**YOUR INSTRUCTIONS**
Copy each line exactly. Drop every picture.

#####

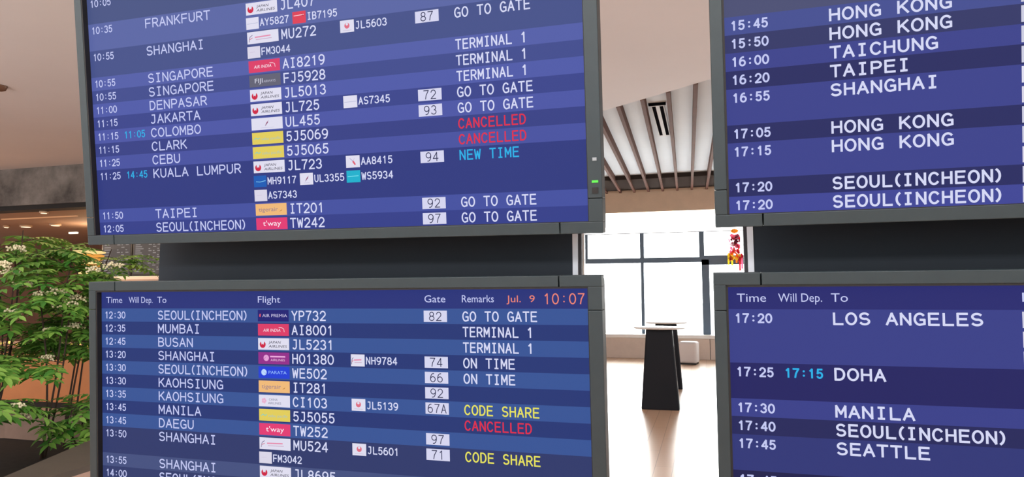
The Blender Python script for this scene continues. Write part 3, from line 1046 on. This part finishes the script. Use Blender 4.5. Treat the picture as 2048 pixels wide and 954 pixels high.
# ------------------------------------------------------------------ left side: planter, shrubs, counter, far hall
def leaf_mat(name, a, b):
    m = bpy.data.materials.new(name)
    m.use_nodes = True
    t = m.node_tree
    bs = t.nodes['Principled BSDF']
    g = t.nodes.new('ShaderNodeNewGeometry')
    r = t.nodes.new('ShaderNodeValToRGB')
    r.color_ramp.elements[0].color = lin(a)
    r.color_ramp.elements[1].color = lin(b)
    t.links.new(g.outputs['Random Per Island'], r.inputs[0])
    t.links.new(r.outputs[0], bs.inputs['Base Color'])
    bs.inputs['Roughness'].default_value = .45
    tr = t.nodes.new('ShaderNodeBsdfTranslucent')
    t.links.new(r.outputs[0], tr.inputs[0])
    mx = t.nodes.new('ShaderNodeMixShader')
    mx.inputs[0].default_value = .3
    out = t.nodes['Material Output']
    t.links.new(bs.outputs[0], mx.inputs[1])
    t.links.new(tr.outputs[0], mx.inputs[2])
    t.links.new(mx.outputs[0], out.inputs['Surface'])
    return m


M_LEAF = None
M_STEM = mat('dark_brown_stem', (62, 46, 38), .8, noise=(20, .2))
M_FLOWER = mat('cream_blossom', (226, 216, 182), .8)


def leaflet(mb, p, d, up, L, wd, material):
    """one lanceolate leaflet, folded along its midrib"""
    side = d.cross(up).normalized()
    n = side.cross(d).normalized()
    c = [p, p + d * (L * .3) + n * (-.04 * L), p + d * (L * .65) + n * (-.05 * L), p + d * L + n * (-.16 * L)]
    l1, r1 = c[1] + side * (wd * .5) + n * wd * .16, c[1] - side * (wd * .5) + n * wd * .16
    l2, r2 = c[2] + side * (wd * .4) + n * wd * .12, c[2] - side * (wd * .4) + n * wd * .12
    mb.mesh([c[0], c[1], c[2], c[3], l1, r1, l2, r2], [(0, 4, 1), (0, 1, 5), (1, 4, 6, 2), (1, 2, 7, 5), (2, 6, 3), (2, 3, 7)], material, True)


def pinnate(mb, p, d, L, pairs, ll, rnd):
    """a compound leaf: arching midrib with paired leaflets"""
    d = d.normalized()
    pts, q, dd = [p.copy()], p.copy(), d.copy()
    for i in range(6):
        q = q + dd * (L / 6)
        dd = (dd + Vector((0, 0, -.11))).normalized()
        pts.append(q.copy())
    mb.tube(pts, [.0028 - .0003 * i for i in range(7)], M_LEAF, 3)
    for i in range(pairs):
        t = .22 + .76 * i / max(1, pairs - 1)
        k = min(5, int(t * 6))
        a = pts[k].lerp(pts[k + 1], t * 6 - k)
        ax = (pts[k + 1] - pts[k]).normalized()
        side = ax.cross(Vector((0, 0, 1)))
        if side.length < .05:
            side = Vector((1, 0, 0))
        side.normalize()
        up = side.cross(ax).normalized()
        sz = ll * (1 - .35 * abs(t - .5)) * rnd.uniform(.85, 1.1)
        for s in (-1, 1):
            dr = (side * s + ax * rnd.uniform(.35, .6) + up * rnd.uniform(-.25, .1)).normalized()
            leaflet(mb, a, dr, up, sz, sz * .42, M_LEAF)
    ax = (pts[-1] - pts[-2]).normalized()
    leaflet(mb, pts[-1], ax, Vector((0, 0, 1)) if abs(ax.z) < .9 else Vector((0, 1, 0)), ll, ll * .36, M_LEAF)


def blossom(c, r, rnd, root):
    mb = MB()
    for k in range(46):
        a, b = rnd.uniform(0, 6.283), rnd.random() ** .5 * r
        q = c + Vector((b * math.cos(a), b * math.sin(a), r * .35 * (1 - (b / r) ** 2) + rnd.uniform(-.018, .018)))
        mb.blob(q, rnd.uniform(.006, .011), M_FLOWER, 5, 3)
        if k % 4 == 0:
            mb.tube([c - Vector((0, 0, r * .8)), q], .0012, M_LEAF, 3)
    mb.build('flower_cluster', root)


def shrub(label, base, stems, n_leaf, zlo, spread, ll, seed, blossoms=0, heads=()):
    rnd = random.Random(seed)
    root = thing('flowering_shrub', label, 'shrub', base)
    fol = MB()
    tips = []
    for (dx, dy, hgt) in stems:
        mb = MB()
        bx = Vector((rnd.uniform(-.06, .06), rnd.uniform(-.05, .05), 0))
        pts = []
        for i in range(9):
            t = i / 8
            pts.append(bx + Vector((dx * t ** 1.4 + .03 * math.sin(5 * t + seed), dy * t ** 1.4 + .03 * math.cos(4 * t + seed), hgt * t)))
        mb.tube(pts, [.008 * (1 - .7 * i / 8) + .0015 for i in range(9)], M_STEM, 7)
        nb = max(4, int(n_leaf / 6))
        for b in range(nb):
            t = zlo + (1 - zlo) * (b + rnd.random()) / nb
            k = min(7, int(t * 8))
            p = pts[k].lerp(pts[k + 1], t * 8 - k)
            a = rnd.uniform(0, 6.283)
            bd = Vector((math.cos(a), math.sin(a), rnd.uniform(.05, .75))).normalized()
            bl = spread * rnd.uniform(.35, 1.0) * (1.1 - .5 * t)
            q = p + bd * bl * .55 + Vector((0, 0, .02))
            e = p + bd * bl
            mb.tube([p, q, e], [.004, .003, .002], M_STEM, 5)
            for j in range(n_leaf // nb):
                s = rnd.uniform(.25, 1.0)
                o_ = p.lerp(e, s)
                a2 = a + rnd.uniform(-1.3, 1.3)
                pinnate(fol, o_, Vector((math.cos(a2), math.sin(a2), rnd.uniform(-.15, .55))), rnd.uniform(.24, .38), rnd.randint(5, 7), ll * rnd.uniform(.8, 1.15), rnd)
            tips.append(e)
        mb.build('stem', root)
    fol.build('foliage', root)
    for (hx, hy, hz_, r) in heads:
        blossom(Vector((hx, hy, hz_)), r, rnd, root)
    rnd.shuffle(tips)
    for e in tips[:blossoms]:
        blossom(e + Vector((0, 0, .05)), rnd.uniform(.05, .085), rnd, root)
    return root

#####

**FINISHED ANSWER**
The Blender Python script for this scene continues. Write part 3, from line 1046 on. This part finishes the script. Use Blender 4.5. Treat the picture as 2048 pixels wide and 954 pixels high.
# ------------------------------------------------------------------ left side: planter, shrubs, counter, far hall
def leaf_mat(name, a, b):
    m = bpy.data.materials.new(name)
    m.use_nodes = True
    t = m.node_tree
    bs = t.nodes['Principled BSDF']
    g = t.nodes.new('ShaderNodeNewGeometry')
    r = t.nodes.new('ShaderNodeValToRGB')
    r.color_ramp.elements[0].color = lin(a)
    r.color_ramp.elements[1].color = lin(b)
    t.links.new(g.outputs['Random Per Island'], r.inputs[0])
    t.links.new(r.outputs[0], bs.inputs['Base Color'])
    bs.inputs['Roughness'].default_value = .45
    tr = t.nodes.new('ShaderNodeBsdfTranslucent')
    t.links.new(r.outputs[0], tr.inputs[0])
    mx = t.nodes.new('ShaderNodeMixShader')
    mx.inputs[0].default_value = .3
    out = t.nodes['Material Output']
    t.links.new(bs.outputs[0], mx.inputs[1])
    t.links.new(tr.outputs[0], mx.inputs[2])
    t.links.new(mx.outputs[0], out.inputs['Surface'])
    return m


M_LEAF = None
M_STEM = mat('dark_brown_stem', (62, 46, 38), .8, noise=(20, .2))
M_FLOWER = mat('cream_blossom', (226, 216, 182), .8)


def leaflet(mb, p, d, up, L, wd, material):
    """one lanceolate leaflet, folded along its midrib"""
    side = d.cross(up).normalized()
    n = side.cross(d).normalized()
    c = [p, p + d * (L * .3) + n * (-.04 * L), p + d * (L * .65) + n * (-.05 * L), p + d * L + n * (-.16 * L)]
    l1, r1 = c[1] + side * (wd * .5) + n * wd * .16, c[1] - side * (wd * .5) + n * wd * .16
    l2, r2 = c[2] + side * (wd * .4) + n * wd * .12, c[2] - side * (wd * .4) + n * wd * .12
    mb.mesh([c[0], c[1], c[2], c[3], l1, r1, l2, r2], [(0, 4, 1), (0, 1, 5), (1, 4, 6, 2), (1, 2, 7, 5), (2, 6, 3), (2, 3, 7)], material, True)


def pinnate(mb, p, d, L, pairs, ll, rnd):
    """a compound leaf: arching midrib with paired leaflets"""
    d = d.normalized()
    pts, q, dd = [p.copy()], p.copy(), d.copy()
    for i in range(6):
        q = q + dd * (L / 6)
        dd = (dd + Vector((0, 0, -.11))).normalized()
        pts.append(q.copy())
    mb.tube(pts, [.0028 - .0003 * i for i in range(7)], M_LEAF, 3)
    for i in range(pairs):
        t = .22 + .76 * i / max(1, pairs - 1)
        k = min(5, int(t * 6))
        a = pts[k].lerp(pts[k + 1], t * 6 - k)
        ax = (pts[k + 1] - pts[k]).normalized()
        side = ax.cross(Vector((0, 0, 1)))
        if side.length < .05:
            side = Vector((1, 0, 0))
        side.normalize()
        up = side.cross(ax).normalized()
        sz = ll * (1 - .35 * abs(t - .5)) * rnd.uniform(.85, 1.1)
        for s in (-1, 1):
            dr = (side * s + ax * rnd.uniform(.35, .6) + up * rnd.uniform(-.25, .1)).normalized()
            leaflet(mb, a, dr, up, sz, sz * .42, M_LEAF)
    ax = (pts[-1] - pts[-2]).normalized()
    leaflet(mb, pts[-1], ax, Vector((0, 0, 1)) if abs(ax.z) < .9 else Vector((0, 1, 0)), ll, ll * .36, M_LEAF)


def blossom(c, r, rnd, root):
    mb = MB()
    for k in range(46):
        a, b = rnd.uniform(0, 6.283), rnd.random() ** .5 * r
        q = c + Vector((b * math.cos(a), b * math.sin(a), r * .35 * (1 - (b / r) ** 2) + rnd.uniform(-.018, .018)))
        mb.blob(q, rnd.uniform(.006, .011), M_FLOWER, 5, 3)
        if k % 4 == 0:
            mb.tube([c - Vector((0, 0, r * .8)), q], .0012, M_LEAF, 3)
    mb.build('flower_cluster', root)


def shrub(label, base, stems, n_leaf, zlo, spread, ll, seed, blossoms=0, heads=()):
    rnd = random.Random(seed)
    root = thing('flowering_shrub', label, 'shrub', base)
    fol = MB()
    tips = []
    for (dx, dy, hgt) in stems:
        mb = MB()
        bx = Vector((rnd.uniform(-.06, .06), rnd.uniform(-.05, .05), 0))
        pts = []
        for i in range(9):
            t = i / 8
            pts.append(bx + Vector((dx * t ** 1.4 + .03 * math.sin(5 * t + seed), dy * t ** 1.4 + .03 * math.cos(4 * t + seed), hgt * t)))
        mb.tube(pts, [.008 * (1 - .7 * i / 8) + .0015 for i in range(9)], M_STEM, 7)
        nb = max(4, int(n_leaf / 6))
        for b in range(nb):
            t = zlo + (1 - zlo) * (b + rnd.random()) / nb
            k = min(7, int(t * 8))
            p = pts[k].lerp(pts[k + 1], t * 8 - k)
            a = rnd.uniform(0, 6.283)
            bd = Vector((math.cos(a), math.sin(a), rnd.uniform(.05, .75))).normalized()
            bl = spread * rnd.uniform(.35, 1.0) * (1.1 - .5 * t)
            q = p + bd * bl * .55 + Vector((0, 0, .02))
            e = p + bd * bl
            mb.tube([p, q, e], [.004, .003, .002], M_STEM, 5)
            for j in range(n_leaf // nb):
                s = rnd.uniform(.25, 1.0)
                o_ = p.lerp(e, s)
                a2 = a + rnd.uniform(-1.3, 1.3)
                pinnate(fol, o_, Vector((math.cos(a2), math.sin(a2), rnd.uniform(-.15, .55))), rnd.uniform(.24, .38), rnd.randint(5, 7), ll * rnd.uniform(.8, 1.15), rnd)
            tips.append(e)
        mb.build('stem', root)
    fol.build('foliage', root)
    for (hx, hy, hz_, r) in heads:
        blossom(Vector((hx, hy, hz_)), r, rnd, root)
    rnd.shuffle(tips)
    for e in tips[:blossoms]:
        blossom(e + Vector((0, 0, .05)), rnd.uniform(.05, .085), rnd, root)
    return root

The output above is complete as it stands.